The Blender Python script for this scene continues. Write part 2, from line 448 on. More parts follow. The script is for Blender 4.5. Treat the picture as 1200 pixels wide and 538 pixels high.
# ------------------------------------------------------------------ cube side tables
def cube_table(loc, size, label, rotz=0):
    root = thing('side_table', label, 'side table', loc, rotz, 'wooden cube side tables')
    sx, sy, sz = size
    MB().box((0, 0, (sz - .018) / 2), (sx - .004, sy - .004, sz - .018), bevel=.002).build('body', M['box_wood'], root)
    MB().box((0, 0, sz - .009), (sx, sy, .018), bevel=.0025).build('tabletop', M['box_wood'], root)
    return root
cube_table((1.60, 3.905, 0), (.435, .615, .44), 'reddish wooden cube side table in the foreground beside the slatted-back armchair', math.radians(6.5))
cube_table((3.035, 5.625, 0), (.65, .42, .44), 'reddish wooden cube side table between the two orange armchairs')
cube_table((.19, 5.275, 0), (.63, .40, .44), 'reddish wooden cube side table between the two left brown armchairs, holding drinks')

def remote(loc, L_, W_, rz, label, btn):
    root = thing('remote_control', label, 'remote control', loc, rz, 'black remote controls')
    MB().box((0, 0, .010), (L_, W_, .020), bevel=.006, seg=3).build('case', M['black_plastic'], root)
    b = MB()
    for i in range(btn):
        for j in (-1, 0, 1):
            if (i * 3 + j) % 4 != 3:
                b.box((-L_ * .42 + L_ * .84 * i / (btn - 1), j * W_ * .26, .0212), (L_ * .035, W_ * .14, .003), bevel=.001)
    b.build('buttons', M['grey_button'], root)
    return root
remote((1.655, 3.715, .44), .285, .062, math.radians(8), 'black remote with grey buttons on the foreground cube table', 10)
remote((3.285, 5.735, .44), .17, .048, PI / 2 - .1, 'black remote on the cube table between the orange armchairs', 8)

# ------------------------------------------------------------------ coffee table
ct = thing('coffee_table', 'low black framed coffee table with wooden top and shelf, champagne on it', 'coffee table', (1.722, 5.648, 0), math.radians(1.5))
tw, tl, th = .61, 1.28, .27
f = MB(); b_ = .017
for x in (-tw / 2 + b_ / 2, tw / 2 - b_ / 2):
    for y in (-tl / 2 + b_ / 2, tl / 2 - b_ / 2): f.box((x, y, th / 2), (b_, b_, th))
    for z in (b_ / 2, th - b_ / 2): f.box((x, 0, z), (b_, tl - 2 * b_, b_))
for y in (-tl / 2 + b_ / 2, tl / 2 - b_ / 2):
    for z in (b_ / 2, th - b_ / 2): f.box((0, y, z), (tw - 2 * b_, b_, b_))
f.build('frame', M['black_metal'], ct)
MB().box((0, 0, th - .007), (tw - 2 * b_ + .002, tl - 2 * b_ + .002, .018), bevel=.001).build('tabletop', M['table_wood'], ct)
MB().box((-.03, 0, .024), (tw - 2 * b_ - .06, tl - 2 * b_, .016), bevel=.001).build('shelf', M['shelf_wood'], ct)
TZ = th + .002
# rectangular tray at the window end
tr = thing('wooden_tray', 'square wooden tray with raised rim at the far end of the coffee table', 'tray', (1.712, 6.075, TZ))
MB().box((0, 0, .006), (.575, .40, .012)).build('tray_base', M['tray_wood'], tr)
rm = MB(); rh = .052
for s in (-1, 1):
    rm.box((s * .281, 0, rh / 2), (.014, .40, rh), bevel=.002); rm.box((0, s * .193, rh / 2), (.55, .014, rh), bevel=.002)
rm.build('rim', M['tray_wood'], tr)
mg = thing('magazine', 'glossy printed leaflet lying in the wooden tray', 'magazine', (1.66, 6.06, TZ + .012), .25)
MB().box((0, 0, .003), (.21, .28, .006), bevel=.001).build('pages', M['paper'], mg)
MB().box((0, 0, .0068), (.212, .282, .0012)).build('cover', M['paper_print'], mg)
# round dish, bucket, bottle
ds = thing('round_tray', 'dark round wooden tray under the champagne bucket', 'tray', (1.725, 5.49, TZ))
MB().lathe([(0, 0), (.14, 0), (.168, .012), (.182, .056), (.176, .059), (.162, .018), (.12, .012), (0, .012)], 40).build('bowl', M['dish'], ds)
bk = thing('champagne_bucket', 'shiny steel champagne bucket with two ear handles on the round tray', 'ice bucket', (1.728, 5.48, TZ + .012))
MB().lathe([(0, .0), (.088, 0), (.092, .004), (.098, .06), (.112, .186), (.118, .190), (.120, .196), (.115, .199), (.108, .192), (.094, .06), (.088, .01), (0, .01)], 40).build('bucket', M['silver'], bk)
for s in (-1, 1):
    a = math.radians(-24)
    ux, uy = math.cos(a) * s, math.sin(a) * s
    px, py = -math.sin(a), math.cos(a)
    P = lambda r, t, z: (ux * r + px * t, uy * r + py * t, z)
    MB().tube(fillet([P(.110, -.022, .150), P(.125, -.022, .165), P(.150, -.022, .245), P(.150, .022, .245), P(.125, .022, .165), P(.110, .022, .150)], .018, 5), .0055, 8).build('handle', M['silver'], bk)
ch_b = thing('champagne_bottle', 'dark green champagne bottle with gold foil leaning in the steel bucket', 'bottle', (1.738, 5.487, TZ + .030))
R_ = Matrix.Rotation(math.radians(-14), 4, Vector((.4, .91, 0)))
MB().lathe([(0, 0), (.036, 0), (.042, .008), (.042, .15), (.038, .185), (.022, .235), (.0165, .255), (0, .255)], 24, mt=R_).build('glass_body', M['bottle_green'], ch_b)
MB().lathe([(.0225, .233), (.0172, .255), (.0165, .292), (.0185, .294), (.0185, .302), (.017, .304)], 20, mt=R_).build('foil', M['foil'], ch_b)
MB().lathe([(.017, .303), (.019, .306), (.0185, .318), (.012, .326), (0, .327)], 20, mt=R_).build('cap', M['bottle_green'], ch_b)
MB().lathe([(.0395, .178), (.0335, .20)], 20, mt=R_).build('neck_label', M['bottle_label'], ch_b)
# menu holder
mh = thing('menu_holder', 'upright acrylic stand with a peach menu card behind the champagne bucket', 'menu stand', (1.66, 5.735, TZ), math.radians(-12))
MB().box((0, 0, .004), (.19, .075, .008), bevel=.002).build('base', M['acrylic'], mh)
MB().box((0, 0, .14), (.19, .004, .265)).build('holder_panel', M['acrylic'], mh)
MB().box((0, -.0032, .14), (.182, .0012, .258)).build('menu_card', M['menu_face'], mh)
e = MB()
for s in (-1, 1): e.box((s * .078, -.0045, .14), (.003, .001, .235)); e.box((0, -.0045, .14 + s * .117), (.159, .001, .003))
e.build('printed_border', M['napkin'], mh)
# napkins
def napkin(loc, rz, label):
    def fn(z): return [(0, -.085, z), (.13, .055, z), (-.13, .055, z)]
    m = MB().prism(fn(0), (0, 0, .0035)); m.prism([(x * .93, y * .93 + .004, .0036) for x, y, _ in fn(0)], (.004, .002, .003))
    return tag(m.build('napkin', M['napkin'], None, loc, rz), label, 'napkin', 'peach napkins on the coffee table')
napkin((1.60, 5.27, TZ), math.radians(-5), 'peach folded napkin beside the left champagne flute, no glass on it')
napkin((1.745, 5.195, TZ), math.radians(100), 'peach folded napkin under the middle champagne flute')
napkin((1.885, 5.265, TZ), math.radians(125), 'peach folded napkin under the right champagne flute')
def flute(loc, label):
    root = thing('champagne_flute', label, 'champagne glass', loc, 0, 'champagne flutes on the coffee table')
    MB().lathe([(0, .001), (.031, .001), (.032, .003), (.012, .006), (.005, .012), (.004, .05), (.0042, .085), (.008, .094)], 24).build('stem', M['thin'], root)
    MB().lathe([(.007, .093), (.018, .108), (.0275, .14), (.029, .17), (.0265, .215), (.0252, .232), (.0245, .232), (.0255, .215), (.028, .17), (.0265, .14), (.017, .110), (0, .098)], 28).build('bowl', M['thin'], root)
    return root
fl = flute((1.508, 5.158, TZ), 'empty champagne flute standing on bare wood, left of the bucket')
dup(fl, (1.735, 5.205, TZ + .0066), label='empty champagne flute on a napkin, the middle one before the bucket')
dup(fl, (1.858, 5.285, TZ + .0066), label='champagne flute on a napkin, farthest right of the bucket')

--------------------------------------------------

Beginning at the first line above, repeat exactly until the line containing "cube_table((.19, 5.275, 0), (.63, .40, .44), 'reddish", which is included.

Solution to the exercise:
The Blender Python script for this scene continues. Write part 2, from line 448 on. More parts follow. The script is for Blender 4.5. Treat the picture as 1200 pixels wide and 538 pixels high.
# ------------------------------------------------------------------ cube side tables
def cube_table(loc, size, label, rotz=0):
    root = thing('side_table', label, 'side table', loc, rotz, 'wooden cube side tables')
    sx, sy, sz = size
    MB().box((0, 0, (sz - .018) / 2), (sx - .004, sy - .004, sz - .018), bevel=.002).build('body', M['box_wood'], root)
    MB().box((0, 0, sz - .009), (sx, sy, .018), bevel=.0025).build('tabletop', M['box_wood'], root)
    return root
cube_table((1.60, 3.905, 0), (.435, .615, .44), 'reddish wooden cube side table in the foreground beside the slatted-back armchair', math.radians(6.5))
cube_table((3.035, 5.625, 0), (.65, .42, .44), 'reddish wooden cube side table between the two orange armchairs')
cube_table((.19, 5.275, 0), (.63, .40, .44), 'reddish wooden cube side table between the two left brown armchairs, holding drinks')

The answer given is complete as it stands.